In other words, the burden is still on the landowner to prove erroneousness of the assessment amount or the application of the methodology, even if the assessor failed to consider and properly reject alternate valuation methodologies.

This makes sense, because simply failing to consider alternate valuation methods, for example, does not necessarily result in an assessment above fair market value. The two are not necessarily linked. A correct, fair market value could result from an erroneous methodology. Or, as pointed out in the West Creek Associates, LLC v. County of Goochland case, discussed in a three-part series earlier on this blog, Part 1, Part 2, and Part 3, a correct methodology could result in an erroneous assessment if the difference between the evidence of fair market value and the assessment is “substantial” enough.

The majority in Keswick II found that the trial court correctly relied upon the taxpayer’s expert opinion and the letter to the Board of Equalization to find the necessary error. Justice Kinser, in her dissent, felt that the trial court had rejected the taxpayer’s expert and therefore erred in relying upon that expert opinion to show erroneousness of the assessment.

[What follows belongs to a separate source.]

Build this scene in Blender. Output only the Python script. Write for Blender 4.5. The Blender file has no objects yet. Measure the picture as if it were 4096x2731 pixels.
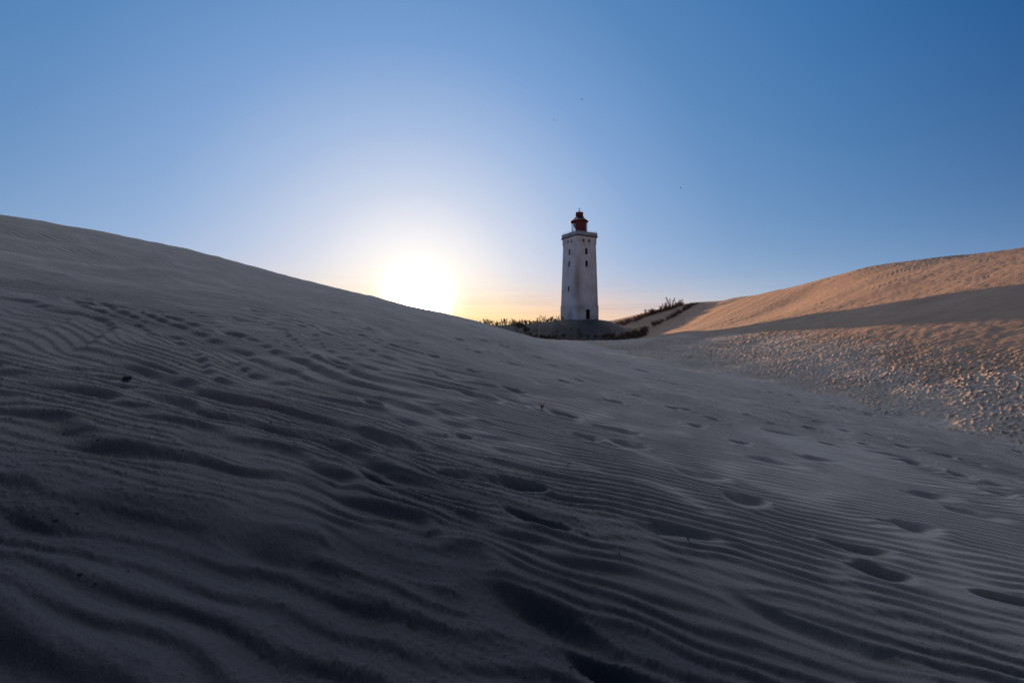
import bpy, bmesh, math, random
import numpy as np
from mathutils import Vector, Matrix

SC = bpy.context.scene
COL = SC.collection
R = math.radians
rng = np.random.default_rng(7)
random.seed(11)

SUN_AZ = R(-11.6)          # measured from +Y towards +X
SUN_EL = R(3.95)
SUN = Vector((math.sin(SUN_AZ)*math.cos(SUN_EL), math.cos(SUN_AZ)*math.cos(SUN_EL), math.sin(SUN_EL)))

# ------------------------------------------------------------------ noise tiles
def spec_tile(n, fn, seed):
    """periodic real noise tile with the amplitude spectrum fn(fx, fy), unit rms"""
    g = np.random.default_rng(seed)
    w = np.fft.fft2(g.standard_normal((n, n)))
    f = np.fft.fftfreq(n)*n
    fy, fx = np.meshgrid(f, f, indexing='ij')
    a = fn(fx, fy)
    t = np.fft.ifft2(w*a).real
    return (t/t.std()).astype(np.float32)

def fbm_amp(lo, hi, p):
    def fn(fx, fy):
        k = np.sqrt(fx*fx+fy*fy); k[0, 0] = 1
        a = k**(-p); a[(k < lo) | (k > hi)] = 0
        return a
    return fn

def sample(t, x, y, size):
    n = t.shape[0]
    u = (x/size*n) % n; v = (y/size*n) % n
    i = np.floor(u).astype(np.int64); j = np.floor(v).astype(np.int64)
    fu = (u-i).astype(np.float32); fv = (v-j).astype(np.float32)
    i %= n; j %= n; i1 = (i+1) % n; j1 = (j+1) % n
    return (t[j, i]*(1-fu)*(1-fv)+t[j, i1]*fu*(1-fv)+t[j1, i]*(1-fu)*fv+t[j1, i1]*fu*fv)

T_LOW = spec_tile(256, fbm_amp(1, 10, 1.6), 1)       # broad undulation
T_MID = spec_tile(512, fbm_amp(4, 60, 1.2), 2)
T_FINE = spec_tile(1024, fbm_amp(40, 420, 0.7), 3)   # crumbs

def ripple_tile(n, kmean, kspread, ang, seed):
    """complex analytic signal: phase gives wind ripples whose crests fork and end"""
    g = np.random.default_rng(seed)
    w = np.fft.fft2(g.standard_normal((n, n)))
    f = np.fft.fftfreq(n)*n
    fy, fx = np.meshgrid(f, f, indexing='ij')
    k = np.sqrt(fx*fx+fy*fy)+1e-6
    th = np.arctan2(fx, fy)
    a = np.exp(-((k-kmean)/kspread)**2/2)*np.exp(-(th/ang)**2/2)
    a[fy <= 0] = 0
    t = np.fft.ifft2(w*a)
    t /= np.sqrt((np.abs(t)**2).mean())
    return t.real.astype(np.float32), t.imag.astype(np.float32)

RIP_N, RIP_K = 2048, 120
RIP_R, RIP_I = ripple_tile(RIP_N, RIP_K, 7, 0.055, 4)
MES_R, MES_I = ripple_tile(512, 24, 7, 0.34, 5)

def ripple(x, y, lam, tr=RIP_R, ti=RIP_I, k=RIP_K, skew=0.5):
    size = lam*k
    a = sample(tr, x, y, size); b = sample(ti, x, y, size)
    m = np.sqrt(a*a+b*b)
    ph = np.arctan2(b, a)
    amp = np.clip(m*1.3, 0, 1)**0.6
    # asymmetric: short steep wall towards -y, long gentle back
    s = skew
    w = np.sin(ph)+s*np.sin(2*ph)/2+s*s*np.sin(3*ph)/3+s**3*np.sin(4*ph)/4
    return (w*amp).astype(np.float32)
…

Virginia Supreme Court Summary

Here is the Virginia Supreme Court’s summary of the case opinion:

091590 County of Albemarle v. Keswick Club 09/16/2010 On remand from a prior appeal, the circuit court’s reduction of an assessment for a private recreational club for two tax years was not reversible error. The circuit court’s ruling as to the proper value for the taxpayer’s property is not erroneous because it is not plainly wrong or without evidence to support it and, pursuant to Code § 58.1-3987, a circuit court may fix the assessment in accordance with the evidence. Any error in admission of certain contested evidence was harmless. The judgment is affirmed.